The 6700 substantiated allegations implicated ~4400 distinct then-living priests. The 2800 allegations against deceased priests that would have likely been substantiated if they’d been alive would have implicated another ~1800 priests.

So we’re talking about over 6000 molesting priests, not 1671.

Gotta run, but that’s just for starters.

As I said recently - when the RCC stops being Evil we’ll stop pitting it.

Meanwhile.

RCC using time limits to suppress abuse cases

No. Precisely the opposite. “Credible” is more solid than “substantiated”. That’s why the number is smaller.

First, with the bigot thing: Thanks for the definition. It’s exactly what I thought it meant, and it’s exactly what you are. You’re intolerant of a creed. You’re a bigot.

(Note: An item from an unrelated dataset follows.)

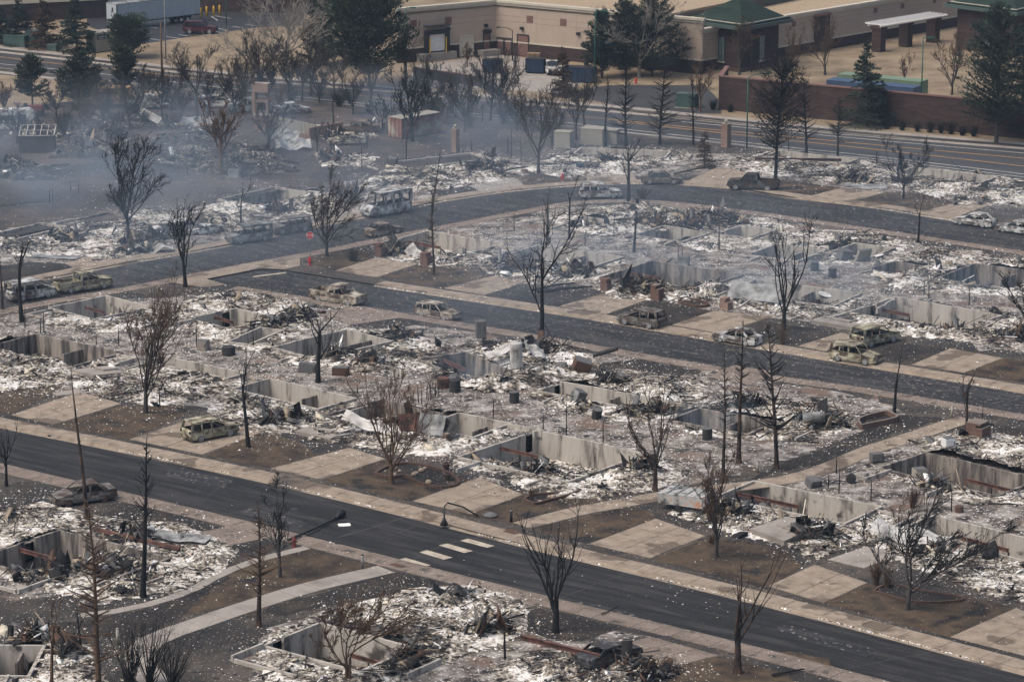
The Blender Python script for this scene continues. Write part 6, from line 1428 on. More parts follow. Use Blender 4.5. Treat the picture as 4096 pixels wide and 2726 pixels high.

Second, with your color-coding: No, it’s not any different, you asshat. Parishes are local, too, so WTF is the difference if there’s a scandal at a school or a scandal at a parish? Same thing. Second, “secular”. I have no idea why that would matter. Evil is evil, whether it’s secular or religious. Third, the rest of your assertions are completely false. Where the fuck are you getting this “one-time” coverup bullshit? School administrators do it all the time, repeatedly, for decades, over hundreds of different schools. And there’s nothing “systemic” or “institutional” about the RCC coverups. We’ve already shown that it’s no more a problem in the RCC than it is school, and it’s absolutely dwarfed by the number of relative-on-child molestations that occur.

Errr… no.
Credible means “that which can be believed”. As in, the allegation is not laughable on its face.
Substantiated, as in “that which has been given substance”, means the victim’s allegation was proven or corroborated by evidence or other testimonies.

Sorry to burst your bubble, dawg.

Parishes are local branches of one big centralised organisation in a way school boards are not, dickbrain.

But you know that which leaves me wondering why you invest so much time flailing about defending an indefensible organisation covering up and enabling child abuse.